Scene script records
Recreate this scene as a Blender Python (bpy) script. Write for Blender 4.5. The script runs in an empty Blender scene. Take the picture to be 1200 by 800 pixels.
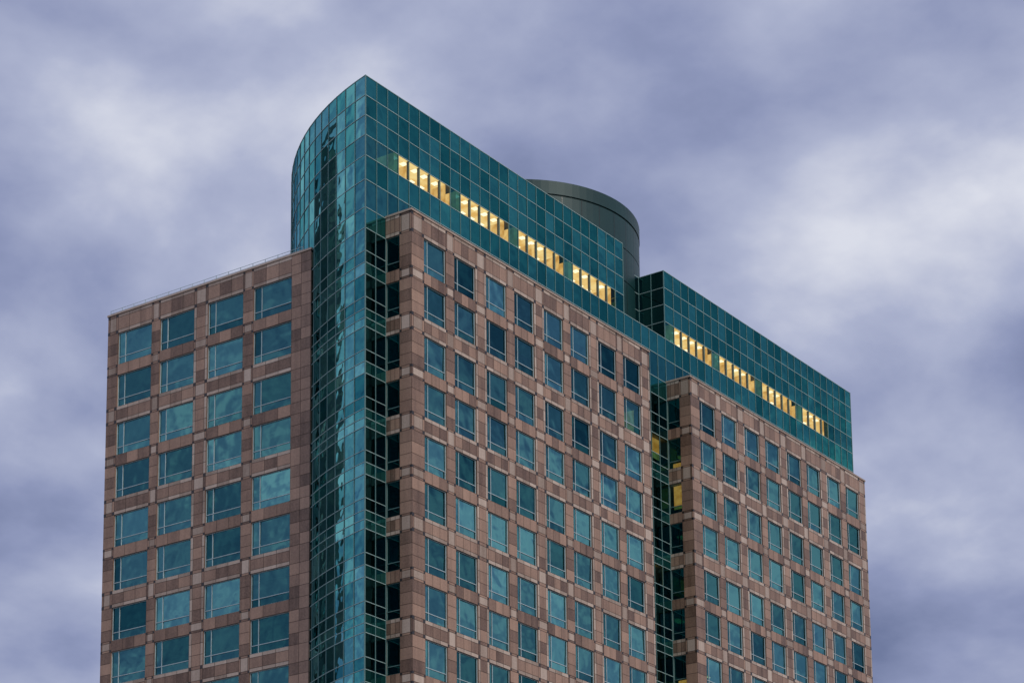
import bpy, math, random
from mathutils import Vector, Matrix
random.seed(7)
scene=bpy.context.scene
H=86.4   # granite roof height above the ground

# ------------------------------------------------------------------ materials
def mat(name):
    m=bpy.data.materials.new(name); m.use_nodes=True
    nt=m.node_tree; nt.nodes.clear()
    out=nt.nodes.new('ShaderNodeOutputMaterial')
    return m,nt,out
def N(nt,t,**k):
    n=nt.nodes.new(t)
    for a,b in k.items():
        if a.startswith('i_'): n.inputs[a[2:].replace('_',' ')].default_value=b
        else: setattr(n,a,b)
    return n
def ramp(nt,stops):
    r=nt.nodes.new('ShaderNodeValToRGB'); e=r.color_ramp.elements
    e[0].position=stops[0][0]; e[0].color=(*stops[0][1],1)
    e[1].position=stops[-1][0]; e[1].color=(*stops[-1][1],1)
    for p,c in stops[1:-1]:
        x=e.new(p); x.color=(*c,1)
    return r
def granite(name,c1,c2,rough=.45):
    m,nt,out=mat(name); L=nt.links.new
    p=N(nt,'ShaderNodeBsdfPrincipled'); p.inputs['Roughness'].default_value=rough
    tc=N(nt,'ShaderNodeTexCoord')
    at=N(nt,'ShaderNodeAttribute',attribute_name='tone')
    n1=N(nt,'ShaderNodeTexNoise'); n1.inputs['Scale'].default_value=.35; n1.inputs['Detail'].default_value=5
    n2=N(nt,'ShaderNodeTexNoise'); n2.inputs['Scale'].default_value=7; n2.inputs['Detail'].default_value=4
    mp=N(nt,'ShaderNodeMapping'); mp.inputs['Scale'].default_value=(1.6,1.6,.12)
    n3=N(nt,'ShaderNodeTexNoise'); n3.inputs['Scale'].default_value=1.2; n3.inputs['Detail'].default_value=4
    L(tc.outputs['Object'],n1.inputs['Vector']); L(tc.outputs['Object'],n2.inputs['Vector'])
    L(tc.outputs['Object'],mp.inputs['Vector']); L(mp.outputs[0],n3.inputs['Vector'])
    def M(op,a,b):
        x=N(nt,'ShaderNodeMath',operation=op)
        for i,v in enumerate((a,b)):
            if isinstance(v,(int,float)): x.inputs[i].default_value=v
            else: L(v,x.inputs[i])
        return x.outputs[0]
    s=M('ADD',M('MULTIPLY',at.outputs['Fac'],.6),M('MULTIPLY',n1.outputs[0],.4))
    s=M('ADD',s,M('MULTIPLY',n2.outputs[0],.5))
    s=M('SUBTRACT',M('ADD',s,M('MULTIPLY',n3.outputs[0],.6)),.55)
    r=ramp(nt,[(.1,c1),(.9,c2)])
    L(s,r.inputs[0]); L(r.outputs[0],p.inputs['Base Color']); L(p.outputs[0],out.inputs[0])
    return m
def plain(name,c,rough=.5,metal=0.,noise=.15,scale=2.):
    m,nt,out=mat(name); L=nt.links.new
    p=N(nt,'ShaderNodeBsdfPrincipled'); p.inputs['Roughness'].default_value=rough; p.inputs['Metallic'].default_value=metal
    tc=N(nt,'ShaderNodeTexCoord'); n=N(nt,'ShaderNodeTexNoise'); n.inputs['Scale'].default_value=scale; n.inputs['Detail'].default_value=5
    L(tc.outputs['Object'],n.inputs['Vector'])
    r=ramp(nt,[(.3,tuple(v*(1-noise) for v in c)),(.7,tuple(min(1,v*(1+noise)) for v in c))])
    L(n.outputs[0],r.inputs[0]); L(r.outputs[0],p.inputs['Base Color']); L(p.outputs[0],out.inputs[0])
    return m
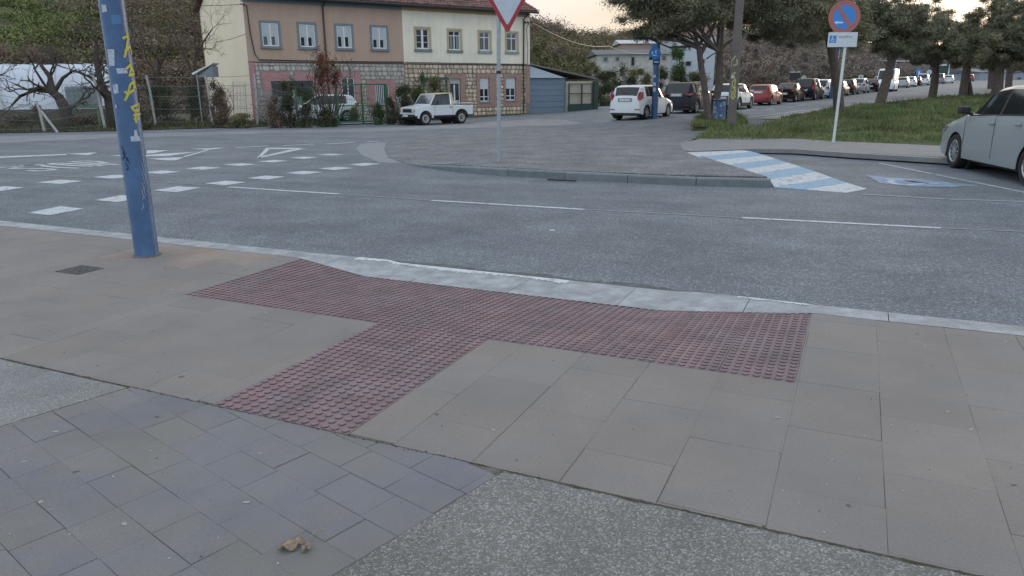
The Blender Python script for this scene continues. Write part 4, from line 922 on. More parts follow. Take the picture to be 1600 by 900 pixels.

WHAT YOU NEED TO DO :: Copy all the lines of data exactly as they appear, dropping any images.

FULL ANSWER ::
Recreate this scene as a Blender Python (bpy) script. Write for Blender 4.5. The script runs in an empty Blender scene. Take the picture to be 1200 by 800 pixels.
import bpy, math, random
from mathutils import Vector, Matrix
random.seed(7)
scene=bpy.context.scene
H=86.4   # granite roof height above the ground

# ------------------------------------------------------------------ materials
def mat(name):
    m=bpy.data.materials.new(name); m.use_nodes=True
    nt=m.node_tree; nt.nodes.clear()
    out=nt.nodes.new('ShaderNodeOutputMaterial')
    return m,nt,out
def N(nt,t,**k):
    n=nt.nodes.new(t)
    for a,b in k.items():
        if a.startswith('i_'): n.inputs[a[2:].replace('_',' ')].default_value=b
        else: setattr(n,a,b)
    return n
def ramp(nt,stops):
    r=nt.nodes.new('ShaderNodeValToRGB'); e=r.color_ramp.elements
    e[0].position=stops[0][0]; e[0].color=(*stops[0][1],1)
    e[1].position=stops[-1][0]; e[1].color=(*stops[-1][1],1)
    for p,c in stops[1:-1]:
        x=e.new(p); x.color=(*c,1)
    return r
def granite(name,c1,c2,rough=.45):
    m,nt,out=mat(name); L=nt.links.new
    p=N(nt,'ShaderNodeBsdfPrincipled'); p.inputs['Roughness'].default_value=rough
    tc=N(nt,'ShaderNodeTexCoord')
    at=N(nt,'ShaderNodeAttribute',attribute_name='tone')
    n1=N(nt,'ShaderNodeTexNoise'); n1.inputs['Scale'].default_value=.35; n1.inputs['Detail'].default_value=5
    n2=N(nt,'ShaderNodeTexNoise'); n2.inputs['Scale'].default_value=7; n2.inputs['Detail'].default_value=4
    mp=N(nt,'ShaderNodeMapping'); mp.inputs['Scale'].default_value=(1.6,1.6,.12)
    n3=N(nt,'ShaderNodeTexNoise'); n3.inputs['Scale'].default_value=1.2; n3.inputs['Detail'].default_value=4
    L(tc.outputs['Object'],n1.inputs['Vector']); L(tc.outputs['Object'],n2.inputs['Vector'])
    L(tc.outputs['Object'],mp.inputs['Vector']); L(mp.outputs[0],n3.inputs['Vector'])
    def M(op,a,b):
        x=N(nt,'ShaderNodeMath',operation=op)
        for i,v in enumerate((a,b)):
            if isinstance(v,(int,float)): x.inputs[i].default_value=v
            else: L(v,x.inputs[i])
        return x.outputs[0]
    s=M('ADD',M('MULTIPLY',at.outputs['Fac'],.6),M('MULTIPLY',n1.outputs[0],.4))
    s=M('ADD',s,M('MULTIPLY',n2.outputs[0],.5))
    s=M('SUBTRACT',M('ADD',s,M('MULTIPLY',n3.outputs[0],.6)),.55)
    r=ramp(nt,[(.1,c1),(.9,c2)])
    L(s,r.inputs[0]); L(r.outputs[0],p.inputs['Base Color']); L(p.outputs[0],out.inputs[0])
    return m
def plain(name,c,rough=.5,metal=0.,noise=.15,scale=2.):
    m,nt,out=mat(name); L=nt.links.new
    p=N(nt,'ShaderNodeBsdfPrincipled'); p.inputs['Roughness'].default_value=rough; p.inputs['Metallic'].default_value=metal
    tc=N(nt,'ShaderNodeTexCoord'); n=N(nt,'ShaderNodeTexNoise'); n.inputs['Scale'].default_value=scale; n.inputs['Detail'].default_value=5
    L(tc.outputs['Object'],n.inputs['Vector'])
    r=ramp(nt,[(.3,tuple(v*(1-noise) for v in c)),(.7,tuple(min(1,v*(1+noise)) for v in c))])
    L(n.outputs[0],r.inputs[0]); L(r.outputs[0],p.inputs['Base Color']); L(p.outputs[0],out.inputs[0])
    return m
The Blender Python script for this scene continues. Write part 4, from line 922 on. More parts follow. Take the picture to be 1600 by 900 pixels.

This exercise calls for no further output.